Monday, December 19, 2016

CHRISTMAS came early at the naval base in Haulbowline yesterday when families were reunited with the crew of the LE Samuel Beckett.

Leading Comm Op Daniel Murphy from Cloyne is welcomed home by his fiancee Shauna Morgan from Blackrock, at the return of the LE Samuel Beckett to the Naval Base in Haulbowline. Picture: David Keane.

The crew returned home after a three-month stint in the Mediterranean, rescuing migrants attempting to cross the ocean to get to Europe.
Their stint featured in a documentary called The Crossing, featured on RTÉ last Monday night.

LE Samuel Beckett return at the Naval Base, Haulbowline, Cork. Video by David Keane. Evening Echo
During the deployment, they rescued more than 770 migrants from one barge. They were among more than 3,000 people they rescued. They also recovered 11 bodies.
It was the second time in the Mediterranean in the past 18 months for the LE Samuel Beckett.
In that period, four other Irish naval vessels have also been deployed.

Kathleen Murray from Togher hugs her grandson Able Mechanic Alan Murray from Churchfield, at the return of the LE Samuel Beckett to the Naval Base in Haulbowline, Co Cork, after it’s humanitarian mission in the Mediterranean. Picture: David Keane.

Family, friends and naval colleagues turned out to welcome the crew of the LE Samuel Beckett yesterday.
Defence Minister Paul Kehoe had been due in Cork to present the 1916 Centenary Commemorative medal to serving members of the Defence Forces at the Naval Base, but was unable to attend due to Dáil commitments yesterday.
The medal is being presented to members of the Defence Forces around the country to mark the contribution of the army and navy to the national commemoration of the 1916 rising.
A spokesman for the Navy said: “The role of the Irish Naval vessel is to provide a search and rescue capability and to undertake humanitarian rescue operations at sea in the Mediterranean.
“Assistance to persons in distress at sea is provided in accordance with the applicable provisions of international conventions governing search and rescue situations.”

PO Shane Hackett from Turner’s Cross, is welcomed home by his daughter Hollie O’Donovan. Picture: David Keane.
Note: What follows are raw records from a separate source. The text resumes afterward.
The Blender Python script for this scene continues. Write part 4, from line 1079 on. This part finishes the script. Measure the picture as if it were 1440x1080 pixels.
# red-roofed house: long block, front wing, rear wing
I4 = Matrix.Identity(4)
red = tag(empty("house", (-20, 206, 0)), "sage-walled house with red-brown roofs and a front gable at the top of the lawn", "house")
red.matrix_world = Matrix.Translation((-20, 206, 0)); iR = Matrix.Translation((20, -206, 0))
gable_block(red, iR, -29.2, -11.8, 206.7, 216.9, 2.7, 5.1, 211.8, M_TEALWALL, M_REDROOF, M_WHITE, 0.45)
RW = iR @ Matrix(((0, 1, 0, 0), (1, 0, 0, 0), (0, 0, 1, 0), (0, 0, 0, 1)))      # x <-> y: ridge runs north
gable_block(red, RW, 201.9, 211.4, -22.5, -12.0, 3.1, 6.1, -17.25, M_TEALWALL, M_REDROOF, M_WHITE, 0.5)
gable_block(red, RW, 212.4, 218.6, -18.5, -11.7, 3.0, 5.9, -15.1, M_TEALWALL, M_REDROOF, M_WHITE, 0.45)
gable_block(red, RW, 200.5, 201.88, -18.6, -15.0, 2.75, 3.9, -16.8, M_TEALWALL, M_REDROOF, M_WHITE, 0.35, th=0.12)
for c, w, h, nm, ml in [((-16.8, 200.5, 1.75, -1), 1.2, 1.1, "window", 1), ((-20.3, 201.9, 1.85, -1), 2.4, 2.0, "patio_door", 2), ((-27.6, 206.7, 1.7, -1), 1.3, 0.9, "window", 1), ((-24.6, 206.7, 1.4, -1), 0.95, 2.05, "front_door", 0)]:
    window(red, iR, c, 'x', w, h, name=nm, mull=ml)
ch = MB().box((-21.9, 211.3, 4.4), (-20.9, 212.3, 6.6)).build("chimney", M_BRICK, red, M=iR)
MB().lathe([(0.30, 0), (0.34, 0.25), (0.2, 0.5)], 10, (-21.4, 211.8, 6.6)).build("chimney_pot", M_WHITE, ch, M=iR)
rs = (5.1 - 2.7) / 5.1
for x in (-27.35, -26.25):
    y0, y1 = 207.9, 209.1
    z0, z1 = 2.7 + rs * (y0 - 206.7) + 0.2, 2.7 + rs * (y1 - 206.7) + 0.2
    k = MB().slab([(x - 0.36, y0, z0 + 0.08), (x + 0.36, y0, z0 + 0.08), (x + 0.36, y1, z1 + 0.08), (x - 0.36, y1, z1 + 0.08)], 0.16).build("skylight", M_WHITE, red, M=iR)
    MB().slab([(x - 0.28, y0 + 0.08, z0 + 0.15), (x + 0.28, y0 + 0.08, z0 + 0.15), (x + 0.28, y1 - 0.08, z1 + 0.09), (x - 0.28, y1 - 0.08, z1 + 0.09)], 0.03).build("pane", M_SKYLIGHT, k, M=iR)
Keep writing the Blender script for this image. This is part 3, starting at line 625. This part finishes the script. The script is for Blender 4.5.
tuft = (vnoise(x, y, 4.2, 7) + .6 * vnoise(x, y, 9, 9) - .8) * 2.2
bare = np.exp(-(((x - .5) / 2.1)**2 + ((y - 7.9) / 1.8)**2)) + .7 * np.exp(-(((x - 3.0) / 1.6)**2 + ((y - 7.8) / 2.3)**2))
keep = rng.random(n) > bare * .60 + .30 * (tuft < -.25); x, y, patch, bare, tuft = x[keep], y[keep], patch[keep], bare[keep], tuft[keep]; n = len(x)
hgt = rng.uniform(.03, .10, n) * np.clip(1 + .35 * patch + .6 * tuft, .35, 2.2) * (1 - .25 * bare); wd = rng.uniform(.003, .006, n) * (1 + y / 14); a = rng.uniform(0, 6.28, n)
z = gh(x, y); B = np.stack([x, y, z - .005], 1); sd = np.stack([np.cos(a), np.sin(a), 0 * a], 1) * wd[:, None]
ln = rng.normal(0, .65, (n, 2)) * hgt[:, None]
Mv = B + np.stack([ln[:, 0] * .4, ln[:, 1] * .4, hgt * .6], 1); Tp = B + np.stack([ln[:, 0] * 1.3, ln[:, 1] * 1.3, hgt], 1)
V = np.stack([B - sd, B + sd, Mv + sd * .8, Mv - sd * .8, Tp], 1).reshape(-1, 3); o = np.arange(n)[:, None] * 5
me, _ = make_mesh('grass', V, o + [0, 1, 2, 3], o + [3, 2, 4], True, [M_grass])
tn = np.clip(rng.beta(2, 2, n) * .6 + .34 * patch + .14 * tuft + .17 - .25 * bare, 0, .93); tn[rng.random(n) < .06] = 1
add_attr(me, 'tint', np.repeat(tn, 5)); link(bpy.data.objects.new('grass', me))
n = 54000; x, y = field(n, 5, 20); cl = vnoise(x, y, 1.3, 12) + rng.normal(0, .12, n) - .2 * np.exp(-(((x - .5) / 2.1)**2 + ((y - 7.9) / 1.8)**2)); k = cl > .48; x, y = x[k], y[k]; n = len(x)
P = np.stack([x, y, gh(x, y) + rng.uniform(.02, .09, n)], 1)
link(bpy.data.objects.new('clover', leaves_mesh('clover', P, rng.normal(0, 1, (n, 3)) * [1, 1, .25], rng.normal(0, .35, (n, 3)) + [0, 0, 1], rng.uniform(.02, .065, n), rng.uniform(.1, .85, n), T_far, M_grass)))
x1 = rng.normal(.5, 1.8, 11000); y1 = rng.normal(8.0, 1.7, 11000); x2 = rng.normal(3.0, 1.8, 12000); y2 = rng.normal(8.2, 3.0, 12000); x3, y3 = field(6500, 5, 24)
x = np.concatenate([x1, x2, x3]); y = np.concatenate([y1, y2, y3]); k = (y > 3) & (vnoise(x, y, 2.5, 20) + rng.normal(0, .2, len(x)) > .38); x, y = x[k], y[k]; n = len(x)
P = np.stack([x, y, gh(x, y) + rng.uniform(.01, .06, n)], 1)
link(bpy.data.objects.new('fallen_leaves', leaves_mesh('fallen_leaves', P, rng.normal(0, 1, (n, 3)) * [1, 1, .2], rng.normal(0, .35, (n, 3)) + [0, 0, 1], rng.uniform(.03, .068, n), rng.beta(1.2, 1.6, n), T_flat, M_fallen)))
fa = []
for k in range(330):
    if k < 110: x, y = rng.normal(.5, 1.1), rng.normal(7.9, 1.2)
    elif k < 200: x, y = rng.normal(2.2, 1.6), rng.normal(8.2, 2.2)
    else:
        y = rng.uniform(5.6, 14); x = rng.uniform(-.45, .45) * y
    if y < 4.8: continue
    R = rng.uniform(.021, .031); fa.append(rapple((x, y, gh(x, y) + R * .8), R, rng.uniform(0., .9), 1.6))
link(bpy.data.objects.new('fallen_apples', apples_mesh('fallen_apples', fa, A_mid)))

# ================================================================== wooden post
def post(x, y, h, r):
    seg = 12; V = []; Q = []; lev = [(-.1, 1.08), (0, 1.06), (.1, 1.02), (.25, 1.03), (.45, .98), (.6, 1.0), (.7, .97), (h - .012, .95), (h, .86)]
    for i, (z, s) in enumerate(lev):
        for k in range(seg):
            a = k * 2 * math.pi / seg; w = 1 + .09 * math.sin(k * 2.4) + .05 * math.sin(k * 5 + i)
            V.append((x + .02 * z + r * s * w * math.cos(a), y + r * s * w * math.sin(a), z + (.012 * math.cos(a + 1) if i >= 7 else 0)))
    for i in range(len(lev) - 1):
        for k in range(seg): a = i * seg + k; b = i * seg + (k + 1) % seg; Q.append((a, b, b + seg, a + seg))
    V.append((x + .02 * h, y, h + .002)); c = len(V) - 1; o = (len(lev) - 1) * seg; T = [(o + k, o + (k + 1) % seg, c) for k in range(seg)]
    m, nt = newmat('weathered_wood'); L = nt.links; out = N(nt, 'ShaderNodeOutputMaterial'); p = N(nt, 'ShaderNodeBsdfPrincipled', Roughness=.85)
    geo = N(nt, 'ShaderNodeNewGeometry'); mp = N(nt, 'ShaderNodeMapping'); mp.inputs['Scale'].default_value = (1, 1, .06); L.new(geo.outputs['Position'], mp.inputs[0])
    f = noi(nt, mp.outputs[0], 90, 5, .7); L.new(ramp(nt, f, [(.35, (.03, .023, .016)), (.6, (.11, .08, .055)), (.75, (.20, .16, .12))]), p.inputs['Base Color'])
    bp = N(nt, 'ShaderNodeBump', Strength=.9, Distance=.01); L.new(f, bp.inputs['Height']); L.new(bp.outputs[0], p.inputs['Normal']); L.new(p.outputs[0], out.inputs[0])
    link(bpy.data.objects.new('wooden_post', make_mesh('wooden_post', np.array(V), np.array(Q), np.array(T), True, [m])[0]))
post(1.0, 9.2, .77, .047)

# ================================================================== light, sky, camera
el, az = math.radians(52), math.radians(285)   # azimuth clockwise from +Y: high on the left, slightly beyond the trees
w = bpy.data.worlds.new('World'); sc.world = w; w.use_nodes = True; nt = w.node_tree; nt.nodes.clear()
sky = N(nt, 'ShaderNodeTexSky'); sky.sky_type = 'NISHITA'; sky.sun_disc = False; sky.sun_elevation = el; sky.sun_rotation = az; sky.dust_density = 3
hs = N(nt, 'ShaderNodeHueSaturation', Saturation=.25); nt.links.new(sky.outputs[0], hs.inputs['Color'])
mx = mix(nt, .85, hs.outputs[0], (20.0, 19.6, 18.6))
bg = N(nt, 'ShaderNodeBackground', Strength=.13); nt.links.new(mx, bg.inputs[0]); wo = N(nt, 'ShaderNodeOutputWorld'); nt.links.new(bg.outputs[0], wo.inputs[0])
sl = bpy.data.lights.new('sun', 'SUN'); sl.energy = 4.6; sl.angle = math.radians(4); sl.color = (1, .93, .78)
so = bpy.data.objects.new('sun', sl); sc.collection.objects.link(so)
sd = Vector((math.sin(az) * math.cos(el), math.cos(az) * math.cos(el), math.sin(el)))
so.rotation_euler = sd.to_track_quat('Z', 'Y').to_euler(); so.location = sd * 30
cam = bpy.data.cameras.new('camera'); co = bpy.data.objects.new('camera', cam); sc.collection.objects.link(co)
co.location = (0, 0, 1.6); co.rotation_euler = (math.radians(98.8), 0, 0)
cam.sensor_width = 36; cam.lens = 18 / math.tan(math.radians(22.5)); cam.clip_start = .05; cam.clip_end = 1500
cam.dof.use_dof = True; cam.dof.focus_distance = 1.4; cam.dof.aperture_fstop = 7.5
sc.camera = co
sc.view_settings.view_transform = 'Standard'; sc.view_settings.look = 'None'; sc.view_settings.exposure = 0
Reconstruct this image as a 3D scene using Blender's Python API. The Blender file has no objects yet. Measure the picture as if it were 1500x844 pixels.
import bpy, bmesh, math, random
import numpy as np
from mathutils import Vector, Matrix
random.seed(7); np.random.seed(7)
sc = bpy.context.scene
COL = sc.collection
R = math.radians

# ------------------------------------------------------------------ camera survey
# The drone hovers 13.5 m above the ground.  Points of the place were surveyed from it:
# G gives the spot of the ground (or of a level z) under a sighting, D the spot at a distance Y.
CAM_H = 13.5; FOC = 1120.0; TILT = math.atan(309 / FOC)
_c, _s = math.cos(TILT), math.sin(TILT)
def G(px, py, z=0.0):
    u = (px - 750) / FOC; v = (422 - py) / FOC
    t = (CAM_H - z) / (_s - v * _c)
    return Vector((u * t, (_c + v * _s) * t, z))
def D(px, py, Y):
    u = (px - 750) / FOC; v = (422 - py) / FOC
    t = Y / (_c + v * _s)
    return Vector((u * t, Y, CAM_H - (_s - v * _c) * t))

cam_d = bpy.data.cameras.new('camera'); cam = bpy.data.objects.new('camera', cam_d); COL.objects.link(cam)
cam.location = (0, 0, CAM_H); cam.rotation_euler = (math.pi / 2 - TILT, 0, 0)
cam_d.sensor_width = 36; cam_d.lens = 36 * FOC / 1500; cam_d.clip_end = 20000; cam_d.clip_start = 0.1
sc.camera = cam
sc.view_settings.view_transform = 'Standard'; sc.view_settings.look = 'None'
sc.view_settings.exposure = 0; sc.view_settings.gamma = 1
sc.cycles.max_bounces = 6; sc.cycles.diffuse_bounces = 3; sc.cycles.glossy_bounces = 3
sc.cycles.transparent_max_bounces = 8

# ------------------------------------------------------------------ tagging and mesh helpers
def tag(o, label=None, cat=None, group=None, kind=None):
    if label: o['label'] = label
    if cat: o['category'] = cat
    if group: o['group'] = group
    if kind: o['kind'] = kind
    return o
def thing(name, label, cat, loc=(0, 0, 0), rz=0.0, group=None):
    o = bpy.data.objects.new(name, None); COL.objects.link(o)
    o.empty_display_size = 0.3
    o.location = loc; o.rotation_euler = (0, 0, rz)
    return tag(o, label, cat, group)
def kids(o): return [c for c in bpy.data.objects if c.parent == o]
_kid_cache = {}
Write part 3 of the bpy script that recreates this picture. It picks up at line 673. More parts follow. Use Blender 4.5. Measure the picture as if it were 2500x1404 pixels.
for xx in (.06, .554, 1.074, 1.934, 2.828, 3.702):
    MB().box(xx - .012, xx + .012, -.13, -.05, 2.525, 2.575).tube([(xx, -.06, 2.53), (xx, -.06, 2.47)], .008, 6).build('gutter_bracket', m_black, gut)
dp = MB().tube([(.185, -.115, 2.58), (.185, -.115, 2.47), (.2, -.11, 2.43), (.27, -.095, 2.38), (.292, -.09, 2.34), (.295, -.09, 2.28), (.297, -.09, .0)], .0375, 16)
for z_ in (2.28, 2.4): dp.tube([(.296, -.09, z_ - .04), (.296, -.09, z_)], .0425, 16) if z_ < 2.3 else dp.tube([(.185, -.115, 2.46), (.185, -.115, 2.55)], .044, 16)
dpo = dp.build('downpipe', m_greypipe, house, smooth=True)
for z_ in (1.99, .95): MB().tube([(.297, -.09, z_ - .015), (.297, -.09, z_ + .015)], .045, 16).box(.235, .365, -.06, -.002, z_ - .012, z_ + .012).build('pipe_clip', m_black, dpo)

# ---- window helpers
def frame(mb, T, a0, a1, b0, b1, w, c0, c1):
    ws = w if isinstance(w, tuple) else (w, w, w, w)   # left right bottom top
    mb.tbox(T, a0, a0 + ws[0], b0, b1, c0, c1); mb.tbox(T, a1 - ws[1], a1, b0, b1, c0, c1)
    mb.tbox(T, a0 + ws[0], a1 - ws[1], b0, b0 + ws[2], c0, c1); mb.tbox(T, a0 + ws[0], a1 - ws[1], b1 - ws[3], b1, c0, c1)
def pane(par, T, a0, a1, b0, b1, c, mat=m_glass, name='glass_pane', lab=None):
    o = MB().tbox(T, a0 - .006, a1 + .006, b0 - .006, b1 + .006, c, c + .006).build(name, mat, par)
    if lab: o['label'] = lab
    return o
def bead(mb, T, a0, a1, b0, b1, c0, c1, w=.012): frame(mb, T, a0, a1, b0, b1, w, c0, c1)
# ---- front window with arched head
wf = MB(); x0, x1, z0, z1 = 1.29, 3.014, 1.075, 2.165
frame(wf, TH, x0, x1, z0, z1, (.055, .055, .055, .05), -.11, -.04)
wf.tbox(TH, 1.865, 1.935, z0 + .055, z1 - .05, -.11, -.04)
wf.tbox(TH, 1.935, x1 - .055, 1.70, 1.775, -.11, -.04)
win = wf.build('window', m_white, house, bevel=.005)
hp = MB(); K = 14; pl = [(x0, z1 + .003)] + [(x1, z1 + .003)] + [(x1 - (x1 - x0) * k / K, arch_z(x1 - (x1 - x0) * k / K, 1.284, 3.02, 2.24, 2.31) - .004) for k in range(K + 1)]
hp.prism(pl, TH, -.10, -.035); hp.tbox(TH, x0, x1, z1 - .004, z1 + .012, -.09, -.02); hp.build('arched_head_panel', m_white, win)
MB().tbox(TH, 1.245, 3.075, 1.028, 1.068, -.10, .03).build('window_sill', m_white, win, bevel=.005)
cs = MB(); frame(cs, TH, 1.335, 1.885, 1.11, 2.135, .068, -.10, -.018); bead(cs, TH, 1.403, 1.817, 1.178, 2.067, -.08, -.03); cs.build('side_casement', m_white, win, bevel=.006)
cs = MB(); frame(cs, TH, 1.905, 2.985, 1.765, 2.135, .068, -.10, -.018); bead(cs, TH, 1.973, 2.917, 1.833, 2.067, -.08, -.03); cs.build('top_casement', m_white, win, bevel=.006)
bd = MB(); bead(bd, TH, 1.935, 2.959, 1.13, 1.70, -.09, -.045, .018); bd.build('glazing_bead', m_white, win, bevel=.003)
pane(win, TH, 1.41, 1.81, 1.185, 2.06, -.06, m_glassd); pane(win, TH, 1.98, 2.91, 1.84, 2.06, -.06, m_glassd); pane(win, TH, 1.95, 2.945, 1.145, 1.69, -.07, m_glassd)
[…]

The Naval Service has been assisting Italian Authorities with search and rescue operations in the Mediterranean Sea since last May.
More than 3,740 migrants have drowned on their way to Europe so far this year, nearly matching the figure recorded for all of 2015, according to the UN refugee agency.
Despite dreams of a better life in Europe, less than 20% of migrants who make it into Italy are not granted asylum.
Some 170,000 made the crossing this year and another 250,000 are hoping to follow in the near future.